----- Recorded information

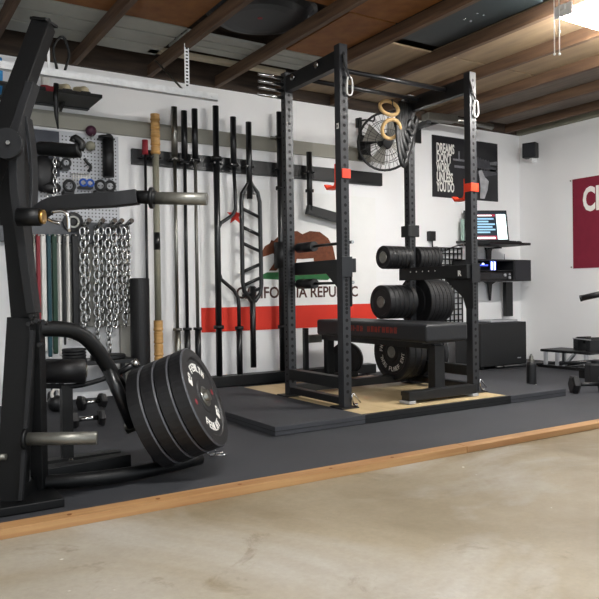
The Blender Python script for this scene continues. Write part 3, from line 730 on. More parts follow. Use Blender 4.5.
b = MB(M_LED, M_LEDB); b.ball((5.54, 5.19, 1.07), .012); b.box(5.645, 5.657, 5.17, 5.175, 1.01, 1.095); b.box(5.69, 5.702, 5.17, 5.175, 1.01, 1.095); b.use(1).box(5.48, 5.60, 5.178, 5.182, 1.05, 1.065); b.box(5.64, 5.72, 5.178, 5.182, 1.01, 1.10); b.build('light_strip', t)
MB(M_BLK).prism([(-.09, 0), (-.03, -.03), (-.008, -.21), (.008, -.21), (.03, -.03), (.09, 0)], (5.94, YW-.02, .89), (1, 0, 0), (0, 0, 1), .02).build('cabinet_bracket', t)
MB(M_BLK).tube([(5.99, 5.3, 1.12), (5.99, 5.3, 1.19)], .003, 6).build('antenna', t)
# subwoofer
t = thing('subwoofer', 'large black subwoofer box on the floor under the media cabinet', 'speaker', (5.55, 5.1, 0))
MB(M_BOXB).box(5.21, 5.88, 4.92, 5.28, .03, .465).build('cabinet_body', t, bevel=.008)
b = MB(M_BLK)
for a in (5.26, 5.83):
    for c in (4.96, 5.24): MB(M_BLK).cyl((a, c, 0.001), (a, c, .03), .02, 12).build('rubber_foot', t)
MB(M_SILV).box(5.74, 5.79, 4.917, 4.92, .09, .10).build('nameplate', t)
t = tag(MB(M_SILV).box(5.42, 5.82, 4.98, 5.22, .466, .488).build('media_player', bevel=.006), 'flat silver player lying on top of the subwoofer', 'media player')
# socket adapter + cord
t = thing('power_adapter', 'black plug-in adapter on the back wall with a trailing cord', 'adapter', (5.07, 5.47, 1.33))
MB(M_BLK).box(5.04, 5.115, 5.44, YW-.001, 1.32, 1.42).build('adapter_body', t, bevel=.004)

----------

* **Task instructions**
Leave out the pictures and reproduce the rest of the listing exactly.

* **Exercise answer**
The Blender Python script for this scene continues. Write part 3, from line 730 on. More parts follow. Use Blender 4.5.
b = MB(M_LED, M_LEDB); b.ball((5.54, 5.19, 1.07), .012); b.box(5.645, 5.657, 5.17, 5.175, 1.01, 1.095); b.box(5.69, 5.702, 5.17, 5.175, 1.01, 1.095); b.use(1).box(5.48, 5.60, 5.178, 5.182, 1.05, 1.065); b.box(5.64, 5.72, 5.178, 5.182, 1.01, 1.10); b.build('light_strip', t)
MB(M_BLK).prism([(-.09, 0), (-.03, -.03), (-.008, -.21), (.008, -.21), (.03, -.03), (.09, 0)], (5.94, YW-.02, .89), (1, 0, 0), (0, 0, 1), .02).build('cabinet_bracket', t)
MB(M_BLK).tube([(5.99, 5.3, 1.12), (5.99, 5.3, 1.19)], .003, 6).build('antenna', t)
# subwoofer
t = thing('subwoofer', 'large black subwoofer box on the floor under the media cabinet', 'speaker', (5.55, 5.1, 0))
MB(M_BOXB).box(5.21, 5.88, 4.92, 5.28, .03, .465).build('cabinet_body', t, bevel=.008)
b = MB(M_BLK)
for a in (5.26, 5.83):
    for c in (4.96, 5.24): MB(M_BLK).cyl((a, c, 0.001), (a, c, .03), .02, 12).build('rubber_foot', t)
MB(M_SILV).box(5.74, 5.79, 4.917, 4.92, .09, .10).build('nameplate', t)
t = tag(MB(M_SILV).box(5.42, 5.82, 4.98, 5.22, .466, .488).build('media_player', bevel=.006), 'flat silver player lying on top of the subwoofer', 'media player')
# socket adapter + cord
t = thing('power_adapter', 'black plug-in adapter on the back wall with a trailing cord', 'adapter', (5.07, 5.47, 1.33))
MB(M_BLK).box(5.04, 5.115, 5.44, YW-.001, 1.32, 1.42).build('adapter_body', t, bevel=.004)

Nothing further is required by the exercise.